On this occasion, the code posted doesn't work because it is too simplistic. It does not handle all the cases mentioned. Usually it's the other way around, but seriously it's not trivial to completely swap (by relinking) two node in a doubly linked list!

Which sort of supports brewbuck's point that one should merely have a node that contains a pointer to the datastructure. The pointers could easily be swapped:

Example:

Code:

struct node_t
{
  void *data;
  struct node_t *prev, *next;
};

void swap(struct node_t *a, struct node_t *b)
{
  assert(a && b);

  void *temp = a->data;
  a->data = b->data;
  b->data = temp;
}

you are not losing temp1's original address but temp1->next and
temp1->prev are each pointing to a new Object.

You're right. I didn't see what I wanted was not to lose temp1->next and temp1->prev.

Originally Posted by iMalc

Then there are special cases to handle, when the node after object1 is object2 or the node after object2 is object1. Not to mention handling when any of those first four are NULL because the item is at an end of the list.

On this occasion, the code posted doesn't work because it is too simplistic. It does not handle all the cases mentioned. Usually it's the other way around, but seriously it's not trivial to completely swap (by relinking) two node in a doubly linked list!

I agree with you. I thought only what to do if one of these two is the first or the last node of double linked list. And if nodes to swap are consequtive, it won't work.

Don't I need to check and change both side of object's links which point to the object to replace?

for exampe, there are 5 nodes.
A - B - C - D - E
And I want to swap B and D(by handling nodes). So I set B and D's next, prev link pointers for new place. I also think that I have to change A's next link and C's prev link and C's next and E's prev to make like bellow.
A - D - C - B - E

In this case, I think it's not enough to make only one temporary pointer.

Sorry for my ignorance.

Originally Posted by a0161

Don't I need to check and change both side of object's links which point to the object to replace?

Yes you need to check both sides of the link ie *prev and *next

Originally Posted by a0161

for exampe, there are 5 nodes.
A - B - C - D - E
And I want to swap B and D(by handling nodes). So I set B and D's next, prev link pointers for new place. I also think that I have to change A's next link and C's prev link and C's next and E's prev to make like bellow.
A - D - C - B - E

In this case, I think it's not enough to make only one temporary pointer.

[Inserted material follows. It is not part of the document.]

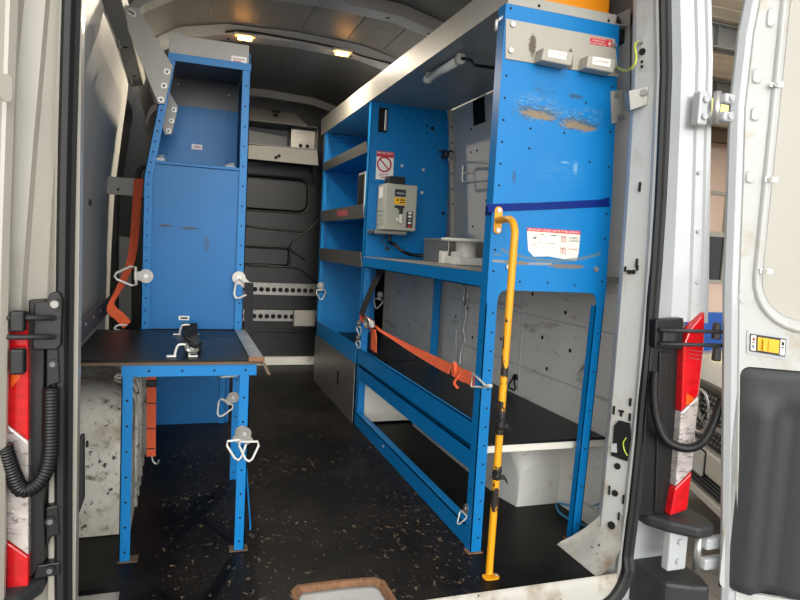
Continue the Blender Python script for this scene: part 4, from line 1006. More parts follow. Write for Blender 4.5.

IMHO the min no. of pointers needed for the swap is two as in a pointer to A and a pointer to C and here's the pseudo-code to swap B and D around.

Code:

/* install B in D's place */
ptr_to_B->prev = ptr_to_D->prev
ptr_to_B->next = ptr_to_D->next
ptr_to_D->prev->next = ptr_to_B
ptr_to_D->next->prev = ptr_to_B

/* install D in B's place */
ptr_to_D->prev = ptr_to_A
ptr_to_D->next = ptr_to_C
ptr_to_A->next = ptr_to_D
ptr_to_C->prev = ptr_to_D

Thank you for providing pseudo-code

Now I got there are another conditions that I didn't consider.
The code I made does not cover every condition.

Yes, my example, while a good example for some problem maybe not pertinent, was incomplete.